Close to running water is important.
Some places you have no choice as the flat places are few or covered in 3-6 inches of water.
I try to be in a place that I think won't inhibit my hunting, far enough away from where the animals would have gone if my camp wasn't there, but I like to be 30-60 minutes hike from where I want to be, come first light. You're basically guessing at that point though. I've been where I thought I was 3 miles from elk and listened to bugles all night and you hear those stories over and over of guys making camp and listening to elk all night.
Consider the wind in the AM as you'll generally have wind in your face going uphill in the AM.
Which is why I'm in timber. I like a tree to hang a food bag in. I like being in trees to spread the lightning risk around. They block the wind too, and make the rain fall more vertical than sideways. Young trees are better than old trees because they are less likely to fall and kill you while you sleep, and they weigh less. I double make sure no dead trees are around.
I put camp up high because it's warmer for sleeping than camping down low, and I can get by with a lighter bag and pad.
1. Safe and free from beetle kill trees. 2. Dry 3. Reasonably flat 4. Near water 5. Near elk
This past fall I camped "in" elk a couple of times and was really surprised at how little it bothered them. I walked up a hill one morning in the dark, broke a stick, and cow called, because the bull was 200 yards from my tent and I wanted to sound "like a cow." He came to 10 yards and stood there, but it was still pitch black and I had no shot. The elk walked off and I called him into 50 yards less than an hour later 600 yards from my tent. I camped with the elk herd several times last fall and got into elk each and every day I camped near them. It may have been a fluke, tons of elk around, or just maybe I had "rookie luck." Either way, I would do it again and would hope for similar results.
More proof that a dummy in the woods is more dangerous to himself than the Grizz he walketh amongst.
Few years ago our camp was in big live aspens. Safe, right? So we had a big wet snowstorm, leaves were still on the trees, and a huge branch broke and plunged right through my tent like a sharpened spear, where I'd been laying about 30 minutes before.

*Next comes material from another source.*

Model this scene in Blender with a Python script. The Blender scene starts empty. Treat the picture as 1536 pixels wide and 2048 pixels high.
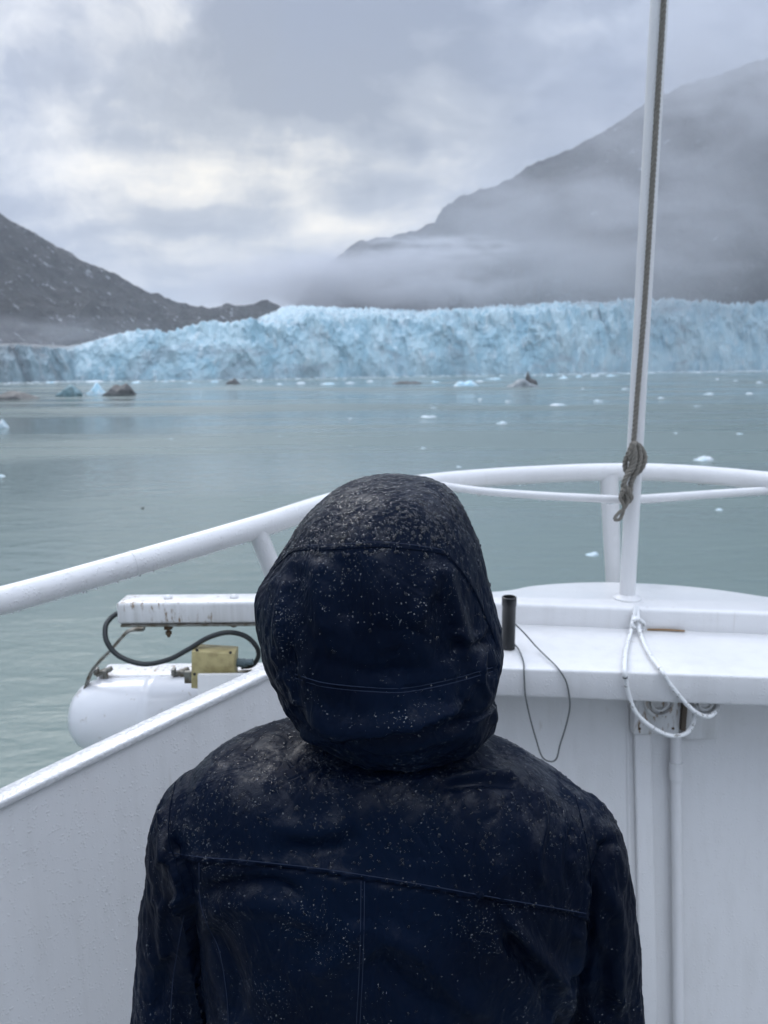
import bpy, bmesh, math, random
import numpy as np
from mathutils import Vector, Matrix
from mathutils.bvhtree import BVHTree
random.seed(7); rng = np.random.default_rng(7)
R = math.radians
scn = bpy.context.scene
col = scn.collection

# ------------------------------------------------------------------ camera
CAM = np.array([0.0, 0.0, 1.75]); FPX = 1479.0; PITCH = R(11.02); ROLL = R(0.5)
WZ = -6.25                                    # water level (deck is z = 0)
rot = Matrix.Rotation(R(90) - PITCH, 3, 'X') @ Matrix.Rotation(-ROLL, 3, 'Z')
cd = bpy.data.cameras.new('camera'); cam = bpy.data.objects.new('camera', cd); col.objects.link(cam)
cam.matrix_world = Matrix.Translation(Vector(CAM)) @ rot.to_4x4()
cd.sensor_fit = 'VERTICAL'; cd.sensor_height = 36.0; cd.lens = FPX / 2048 * 36
cd.clip_start = 0.05; cd.clip_end = 60000
cd.dof.use_dof = True; cd.dof.focus_distance = 0.78; cd.dof.aperture_fstop = 8.5
scn.camera = cam
RM = np.array(rot)

def ray(px, py):
    return RM @ np.array([(px - 768) / FPX, -(py - 1024) / FPX, -1.0])
def at(px, py, Y):
    d = ray(px, py); return CAM + d * ((Y - CAM[1]) / d[1])
def atz(px, py, z):
    d = ray(px, py); return CAM + d * ((z - CAM[2]) / d[2])
def proj(P):
    q = (np.asarray(P) - CAM) @ RM
    return 768 + FPX * q[..., 0] / -q[..., 2], 1024 - FPX * q[..., 1] / -q[..., 2]

# ------------------------------------------------------------------ view / render
scn.view_settings.view_transform = 'Standard'; scn.view_settings.look = 'None'
scn.view_settings.gamma = 1.0; scn.view_settings.exposure = 0.56
cy = scn.cycles
scn.render.engine = 'CYCLES'
cy.use_denoising = True; cy.max_bounces = 8; cy.diffuse_bounces = 3; cy.glossy_bounces = 3
cy.transmission_bounces = 4; cy.volume_bounces = 1; cy.transparent_max_bounces = 12
cy.volume_step_rate = 1.0; cy.volume_max_steps = 64
cy.sample_clamp_indirect = 6.0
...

Carnivore's point about temperature is right on. Being in the bottom of a drainage can be 10-15 degrees colder at night than uphill a little on a bench.
I have a spot in Wyoming where it is an old mule deer bed. On a flat spot at the upper lip of a creek bank, but slightly below game trails. I had elk come in on the trails as I was trying to sleep and they never spooked. Close enough I could here them breathing. Needless to say when the bull bugled 20 yards from my tent, sleep escaped me! They didn't have a clue.
Worst spot, NM hunt. I was camped in the upper reaches of a big meadow. First night, I had a big herd come into the meadow. Had Bulls bugling and chasing, cows chirping. They ran so close I thought I was going to get trampled to death.. Unfortunately I killed the spot. Mt scent continually drifted into that meadow and elk sitings went down to nothing. On top of that, I exper such a wind storm, my tarp smashed my face all night long.. Elk were fun to listen to at night, but that didn't punch a tag.
Definitely not the lowest spot around. A bench of some type, where cold air won't pool at night and freeze me out.
Bake
They don't mind toilets at all. Only the smell of the guy using it.